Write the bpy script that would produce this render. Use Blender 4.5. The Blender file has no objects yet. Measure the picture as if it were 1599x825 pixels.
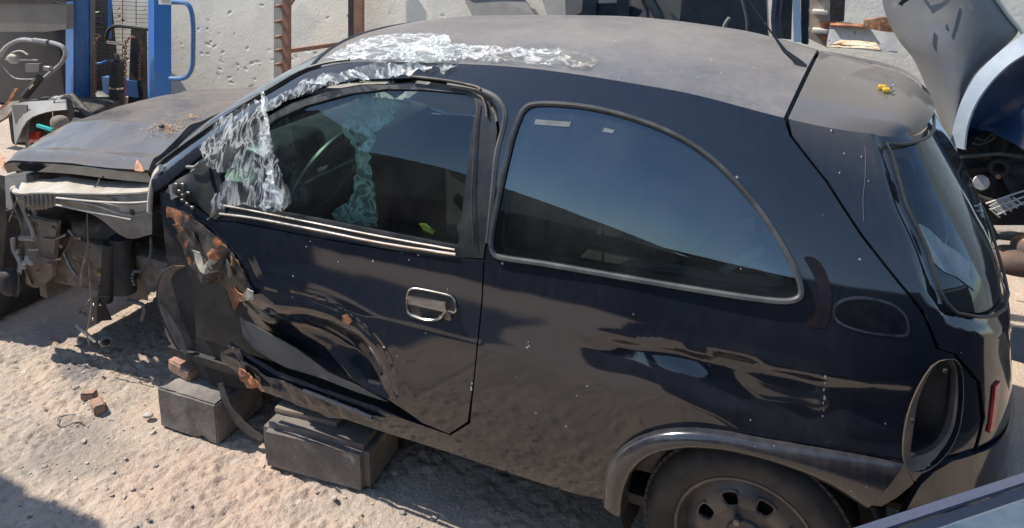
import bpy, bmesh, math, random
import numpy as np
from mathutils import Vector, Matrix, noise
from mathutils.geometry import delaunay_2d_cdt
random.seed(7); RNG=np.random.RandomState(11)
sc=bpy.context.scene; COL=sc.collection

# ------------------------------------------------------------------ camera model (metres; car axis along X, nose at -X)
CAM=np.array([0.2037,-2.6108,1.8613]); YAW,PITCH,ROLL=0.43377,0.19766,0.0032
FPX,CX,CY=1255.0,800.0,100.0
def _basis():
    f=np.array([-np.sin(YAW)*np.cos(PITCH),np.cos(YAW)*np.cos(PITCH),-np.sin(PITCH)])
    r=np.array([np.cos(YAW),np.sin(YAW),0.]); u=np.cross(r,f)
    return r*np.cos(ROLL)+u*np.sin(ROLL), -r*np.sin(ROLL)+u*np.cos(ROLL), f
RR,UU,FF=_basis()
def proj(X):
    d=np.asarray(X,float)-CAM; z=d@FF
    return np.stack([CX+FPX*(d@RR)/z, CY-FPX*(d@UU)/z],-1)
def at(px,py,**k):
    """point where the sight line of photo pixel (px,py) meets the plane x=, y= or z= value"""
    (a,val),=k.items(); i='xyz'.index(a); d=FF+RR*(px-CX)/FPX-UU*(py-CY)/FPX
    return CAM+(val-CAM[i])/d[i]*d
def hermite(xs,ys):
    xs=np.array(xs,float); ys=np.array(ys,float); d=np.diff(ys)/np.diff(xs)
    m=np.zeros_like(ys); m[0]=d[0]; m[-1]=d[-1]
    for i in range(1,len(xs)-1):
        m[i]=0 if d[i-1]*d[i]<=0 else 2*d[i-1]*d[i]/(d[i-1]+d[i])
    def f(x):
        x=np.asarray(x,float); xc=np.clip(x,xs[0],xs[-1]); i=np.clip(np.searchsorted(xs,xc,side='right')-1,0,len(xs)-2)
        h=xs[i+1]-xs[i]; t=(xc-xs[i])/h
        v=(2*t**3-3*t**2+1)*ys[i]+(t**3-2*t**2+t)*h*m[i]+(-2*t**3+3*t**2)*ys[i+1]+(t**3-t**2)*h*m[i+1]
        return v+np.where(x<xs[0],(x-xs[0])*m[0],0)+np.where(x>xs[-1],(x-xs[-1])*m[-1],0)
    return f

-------

- **Task directions**
Restate the whole of the material word for word without the pictures.

- **Task response**
Write the bpy script that would produce this render. Use Blender 4.5. The Blender file has no objects yet. Measure the picture as if it were 1599x825 pixels.
import bpy, bmesh, math, random
import numpy as np
from mathutils import Vector, Matrix, noise
from mathutils.geometry import delaunay_2d_cdt
random.seed(7); RNG=np.random.RandomState(11)
sc=bpy.context.scene; COL=sc.collection

# ------------------------------------------------------------------ camera model (metres; car axis along X, nose at -X)
CAM=np.array([0.2037,-2.6108,1.8613]); YAW,PITCH,ROLL=0.43377,0.19766,0.0032
FPX,CX,CY=1255.0,800.0,100.0
def _basis():
    f=np.array([-np.sin(YAW)*np.cos(PITCH),np.cos(YAW)*np.cos(PITCH),-np.sin(PITCH)])
    r=np.array([np.cos(YAW),np.sin(YAW),0.]); u=np.cross(r,f)
    return r*np.cos(ROLL)+u*np.sin(ROLL), -r*np.sin(ROLL)+u*np.cos(ROLL), f
RR,UU,FF=_basis()
def proj(X):
    d=np.asarray(X,float)-CAM; z=d@FF
    return np.stack([CX+FPX*(d@RR)/z, CY-FPX*(d@UU)/z],-1)
def at(px,py,**k):
    """point where the sight line of photo pixel (px,py) meets the plane x=, y= or z= value"""
    (a,val),=k.items(); i='xyz'.index(a); d=FF+RR*(px-CX)/FPX-UU*(py-CY)/FPX
    return CAM+(val-CAM[i])/d[i]*d
def hermite(xs,ys):
    xs=np.array(xs,float); ys=np.array(ys,float); d=np.diff(ys)/np.diff(xs)
    m=np.zeros_like(ys); m[0]=d[0]; m[-1]=d[-1]
    for i in range(1,len(xs)-1):
        m[i]=0 if d[i-1]*d[i]<=0 else 2*d[i-1]*d[i]/(d[i-1]+d[i])
    def f(x):
        x=np.asarray(x,float); xc=np.clip(x,xs[0],xs[-1]); i=np.clip(np.searchsorted(xs,xc,side='right')-1,0,len(xs)-2)
        h=xs[i+1]-xs[i]; t=(xc-xs[i])/h
        v=(2*t**3-3*t**2+1)*ys[i]+(t**3-2*t**2+t)*h*m[i]+(-2*t**3+3*t**2)*ys[i+1]+(t**3-t**2)*h*m[i+1]
        return v+np.where(x<xs[0],(x-xs[0])*m[0],0)+np.where(x>xs[-1],(x-xs[-1])*m[-1],0)
    return f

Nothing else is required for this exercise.